Yaptığı eylem, yazdığı bu mektup ve hayatı boyunca sürdürdüğü özgürlük arayışı ve mücadelesi ile Yüce, kadınlar başta olmak üzere her Kürt bireyinde büyük bir etki yarattı. Ağrı başta olmak üzere bölge kentlerde aileler çocuklarına Sema ismi verdi. Kürt sanatçı Hozan Serhat “Ağrı’nın isyan kızı” şarkısını yine onun için besteledi. 
Sema Yüce’nin yaşamını yitirişinin ölüm yıl dönümünde hastalığı nedeniyle İstanbul’a tedavi görmeye gelen annesi Zennur Yüce ile konuştuk. 
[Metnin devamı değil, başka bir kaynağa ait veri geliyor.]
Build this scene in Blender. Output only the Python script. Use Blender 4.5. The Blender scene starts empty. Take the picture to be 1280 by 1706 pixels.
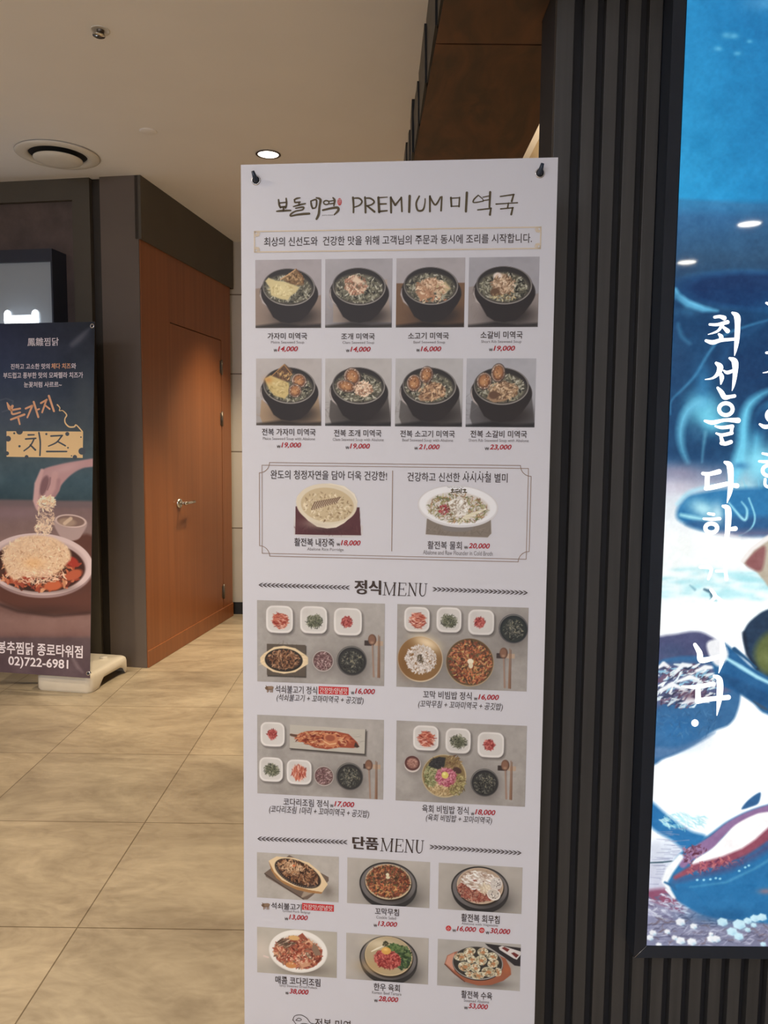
import bpy, math, random
import numpy as np
from mathutils import Vector, Matrix

random.seed(7)
RNG = np.random.default_rng(11)
SC = bpy.context.scene
COL = SC.collection
CAM_H = 1.38          # eye height above the floor
CEIL = 2.875
FPX = 1283.0          # focal length in pixels of the 1280x1706 frame

# ------------------------------------------------------------------ camera
PITCH, ROLL = math.radians(5.282), math.radians(-0.527)
_f = np.array([0, math.cos(PITCH), -math.sin(PITCH)])
_d = np.array([0, -math.sin(PITCH), -math.cos(PITCH)])
_x = np.array([1.0, 0, 0])
_c, _s = math.cos(ROLL), math.sin(ROLL)
CR = np.stack([_c * _x + _s * _d, -_s * _x + _c * _d, _f], 1)   # right, down, forward
CAMP = np.array([0, 0, CAM_H])
cam_data = bpy.data.cameras.new('camera')
cam_data.sensor_fit = 'HORIZONTAL'
cam_data.sensor_width = 36.0
cam_data.lens = 36.0 * FPX / 1280.0
cam_data.clip_start = 0.02
cam = bpy.data.objects.new('camera', cam_data)
COL.objects.link(cam)
M3 = np.stack([CR[:, 0], -CR[:, 1], -CR[:, 2]], 1)
M4 = np.eye(4); M4[:3, :3] = M3; M4[:3, 3] = CAMP
cam.matrix_world = Matrix(M4.tolist())
SC.camera = cam

# ------------------------------------------------------------------ view and world
SC.view_settings.view_transform = 'Standard'
SC.view_settings.look = 'None'
SC.view_settings.gamma = 1.0
SC.view_settings.exposure = 0.0
SC.view_settings.use_curve_mapping = False
world = bpy.data.worlds.new('world'); SC.world = world
world.use_nodes = True
world.node_tree.nodes['Background'].inputs[0].default_value = (0.9, 0.92, 1.0, 1)
world.node_tree.nodes['Background'].inputs[1].default_value = 0.02

# ------------------------------------------------------------------ lights (corridor downlights and added unseen fills)
def lamp(name, loc, power, color, kind='AREA', size=0.5, aim=None, angle=100, blend=0.6, spread=180):
    l = bpy.data.lights.new(name, kind)
    l.energy = power; l.color = color
    if kind == 'AREA':
        l.shape = 'DISK'; l.size = size; l.spread = math.radians(spread)
    elif kind == 'SPOT':
        l.spot_size = math.radians(angle); l.spot_blend = blend; l.shadow_soft_size = size
    else:
        l.shadow_soft_size = size
    o = bpy.data.objects.new(name, l); COL.objects.link(o); o.location = loc
    if aim is not None:
        o.rotation_euler = (Vector(aim) - Vector(loc)).to_track_quat('-Z', 'Y').to_euler()
    return o

WARM = (1.0, 0.81, 0.55); NEUT = (1.0, 0.95, 0.92); COOL = (0.84, 0.89, 1.0)
lamp('downlight_corridor', (-0.626, 4.20, 2.84), 205, WARM, 'SPOT', 0.035, (-0.82, 4.38, 0), 58, 0.7)
lamp('downlight_corridor_near', (-0.85, 2.1, 2.84), 172, WARM, 'SPOT', 0.05, (-1.0, 2.3, 0), 100, 0.7)
lamp('downlight_corridor_far', (-0.62, 5.25, 2.84), 175, WARM, 'SPOT', 0.05, (-0.8, 5.5, 0), 74, 0.8)
lamp('warm_fill_left', (-2.0, 0.95, 2.84), 185, WARM, 'SPOT', 0.05, (-2.0, 1.3, 0), 140, 0.7)  # unseen warm spot, added to light the lower-left floor and menu edge
lamp('cool_fill_menu', (-1.1, -1.2, 2.83), 25, (0.70, 0.81, 1.0), 'AREA', 0.9, (-0.8, -0.4, 0))  # unseen cool fill behind the viewer, added to light the menu
lamp('cool_fill_left', (-2.6, -0.8, 2.83), 34, COOL, 'AREA', 0.9, (-1.8, 1.2, 0.6))  # second unseen cool fill, added on the left side
lamp('cool_fill_rear', (-1.0, -3.4, 2.83), 145, COOL, 'AREA', 0.9, (-1.0, -3.6, 0))  # unseen cool fill far back, added to brighten the ceiling by bounce
lamp('shop_wall_fill', (0.50, 3.55, 2.38), 13, (1.0, 0.78, 0.50), 'SPOT', 0.03, (0.75, 3.8, 2.62), 70, 0.8)  # unseen spot added to brighten the shop wall past the partition

# ------------------------------------------------------------------ projection helpers (photo pixel <-> point)
def rays(px):
    px = np.atleast_2d(np.asarray(px, float))
    v = np.stack([(px[:, 0] - 640) / FPX, (px[:, 1] - 853) / FPX, np.ones(len(px))], 1)
    return v @ CR.T
def project(P):
    q = (np.asarray(P, float) - CAMP) @ CR
    return np.stack([q[:, 0] / q[:, 2] * FPX + 640, q[:, 1] / q[:, 2] * FPX + 853], 1)
class Plane:
    """a flat sheet in the room: origin o, axis u to the right, v up, n towards the viewer"""
    def __init__(s, yaw, lean, o):
        y, l = math.radians(yaw), math.radians(lean)
        n0 = np.array([math.sin(y), math.cos(y), 0])
        s.u = np.array([math.cos(y), -math.sin(y), 0])
        s.v = math.cos(l) * np.array([0, 0, 1.0]) + math.sin(l) * n0
        s.n = np.cross(s.u, s.v); s.o = np.array(o, float)
    def uv(s, px):
        d = rays(px); t = ((s.o - CAMP) @ s.n) / (d @ s.n)
        P = d * t[:, None] + CAMP - s.o
        return np.stack([P @ s.u, P @ s.v], 1)
    def P(s, uv, z=0.0):
        uv = np.atleast_2d(np.asarray(uv, float))
        return s.o + uv[:, :1] * s.u + uv[:, 1:2] * s.v + z * s.n
def at_z(px, z):
    d = rays(px); return CAMP + d * ((z - CAM_H) / d[:, 2])[:, None]
def at_y(px, y):
    d = rays(px); return CAMP + d * (y / d[:, 1])[:, None]

# ------------------------------------------------------------------ colour and material helpers
def lin(c):
    c = np.asarray(c, float) / 255.0
    return np.where(c <= 0.04045, c / 12.92, ((c + 0.055) / 1.055) ** 2.4)
def rgba(c):
    return (*[float(v) for v in lin(c)], 1.0)
def new_mat(name):
    m = bpy.data.materials.new(name); m.use_nodes = True
    return m, m.node_tree.nodes, m.node_tree.links, m.node_tree.nodes['Principled BSDF']
def mat(name, col, rough=0.6, metal=0.0, var=0.06, scale=30.0, stretch=(1, 1, 1), bump=0.0, spec=0.5, gain=1.0, coat=0.0):
    m, N, L, b = new_mat(name)
    tc = N.new('ShaderNodeTexCoord'); mp = N.new('ShaderNodeMapping'); mp.inputs['Scale'].default_value = stretch
    nz = N.new('ShaderNodeTexNoise'); nz.inputs['Scale'].default_value = scale; nz.inputs['Detail'].default_value = 6
    L.new(tc.outputs['Object'], mp.inputs[0]); L.new(mp.outputs[0], nz.inputs['Vector'])
    cr = N.new('ShaderNodeValToRGB')
    c = lin(col) * gain
    cr.color_ramp.elements[0].position = 0.3; cr.color_ramp.elements[1].position = 0.7
    cr.color_ramp.elements[0].color = (*[float(min(1, v * (1 - var))) for v in c], 1)
    cr.color_ramp.elements[1].color = (*[float(min(1, v * (1 + var))) for v in c], 1)
    L.new(nz.outputs['Fac'], cr.inputs[0]); L.new(cr.outputs[0], b.inputs['Base Color'])
    b.inputs['Roughness'].default_value = rough; b.inputs['Metallic'].default_value = metal
    b.inputs['Specular IOR Level'].default_value = spec
    if coat: b.inputs['Coat Weight'].default_value = coat
    if bump:
        bp = N.new('ShaderNodeBump'); bp.inputs['Strength'].default_value = bump; bp.inputs['Distance'].default_value = 0.002
        L.new(nz.outputs['Fac'], bp.inputs['Height']); L.new(bp.outputs[0], b.inputs['Normal'])
    return m
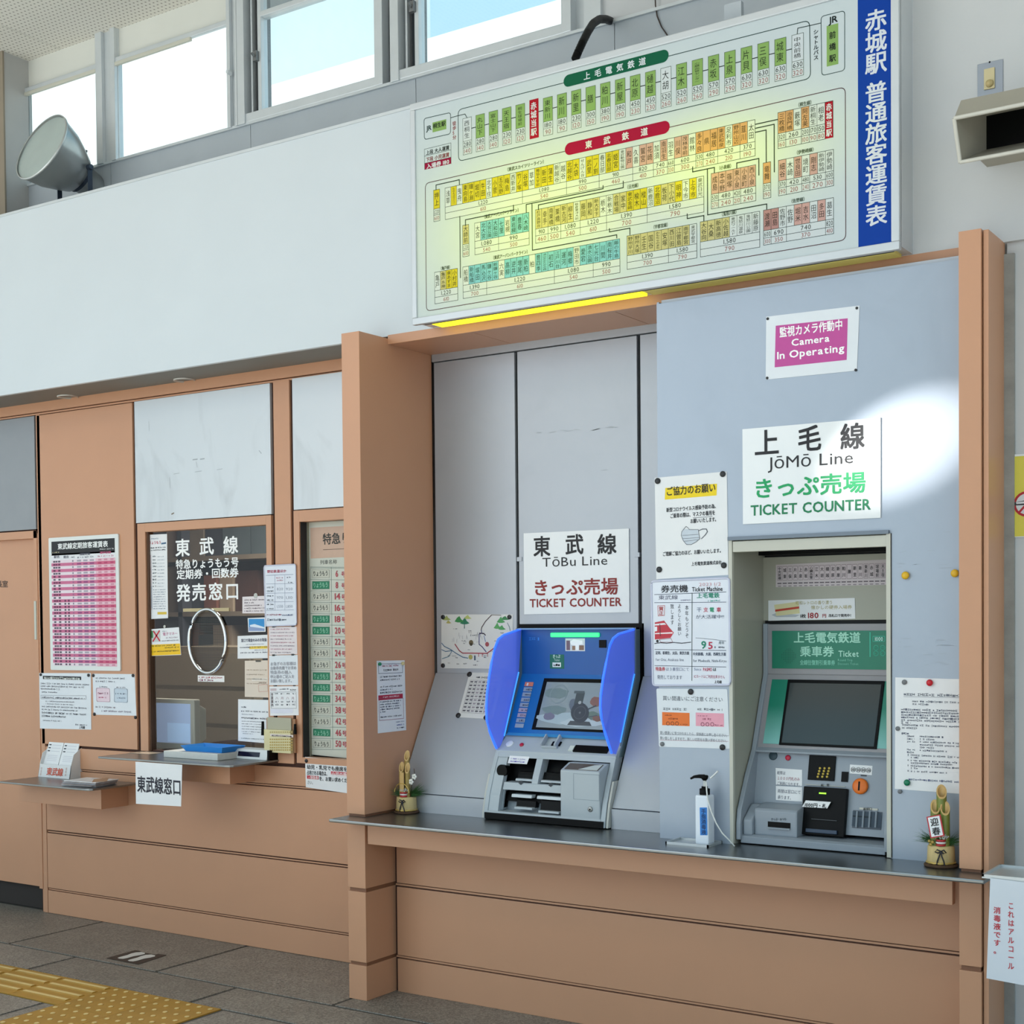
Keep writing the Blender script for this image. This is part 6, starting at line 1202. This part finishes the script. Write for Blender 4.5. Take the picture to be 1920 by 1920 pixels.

71 yaşındaki Anne Zennur Yüce, diz kapaklarında yaşanan erimeden kaynaklı İstanbul’da ameliyat oldu. Burada yaşayan kızının evinde tedavisini sürdüren anne, kızı Sema’yı anlattı.
 
‘AKILLI VE BAŞARILI BİR ÇOCUKTU’
 
Çocukken uysal bir yapıya sahip olduğunu belirttiği Sema’nın okul arkadaşları ve öğretmenleriyle de çok iyi anlaştığını anlatan anne Yüce, her dönem okulunu başarıyla tamamlayan kızının diğer her konuda yine başarılı görüldüğünü dile getirdi.Sema’nın özelikle Kürt tarihini çok merak ettiğini, bunun üzerine araştırmalar yaptığını söyleyen anne Yüce, “Henüz çocuk yaştayken bile köydeki kız çocuklarını toplayıp onlara öğrendiği bilgileri paylaşırdı. Kız çocuklarına bir bilinç vermek istiyordu. Ailede akıllı bir çocuk olarak görülürdü. Amcası ona hep Leyla Qasım ismiyle seslenirdi. Sema korkusuz ve haksızlıklara karşı başkaldıran, yardımlaşmayı seven biriydi” dedi. 
 
‘BİNLERCE SEMA DOĞDU’ 
 
Kızının verdiği mücadelenin şimdiki gençlerin isimlerinde yaşatıldığını söyleyen Anne Yüce, şöyle devam etti: “İlk yıllarda köylüler gelip bana danışırlardı. Çocuklarına Sema ismini vermek için. Bende onlara çok mutlu olduğumu söylerdim. Çünkü bir Sema gitti ama yerine binlerce Sema doğdu derdim. Bir anne olarak böyle bir çocuk doğurduğum, onun verdiği mücadeleyle Kürt kimliğimi tanıdığım için büyük onur duyuyorum.”
 
‘KIZIM ONURLU BİR YAŞAM İÇİN ÖLDÜ’
 
Anne Yüce, kızı Sema’nın sadece Kürt kadınlarının değil, dünya kadınları için de bugün bir sembol ve öncü haline geldiğini ifade etti. “Milyonca kadın onun yaşamını uğruna verdiği mücadeleyi miras aldı” diyen Yüce, “Kızımın arkasında asla ağlamadım. Onurlu bir yaşam uğruna ölen bir kadındı. Kızıma olan özlemini köydeki evde ve okuduğu okulları ziyaret ederek geçiriyorum. Tedavi için İstanbul’a gelmeden önce de okuduğu liseye gidip, kızımla vedalaştım” diye belirtti.
 
BAŞARIYA ULAŞMANIN ZAMANI GELDİ
 
Anne Yüce, son olarak şunları ifade etti: “Kızımın döneminde Kürt mücadelesi henüz yeniydi. Ancak gelinen noktada büyük bir şeye dönüştü. Bu mücadele artık saklanılmaz ve yok sayılamaz. Bu nedenle artık Kürtlerin birlik olmasını istiyorum. Uğruna çocuklarımızı verdiğimiz mücadelenin artık başarıya ulaşmasının zamanı gelmiştir.”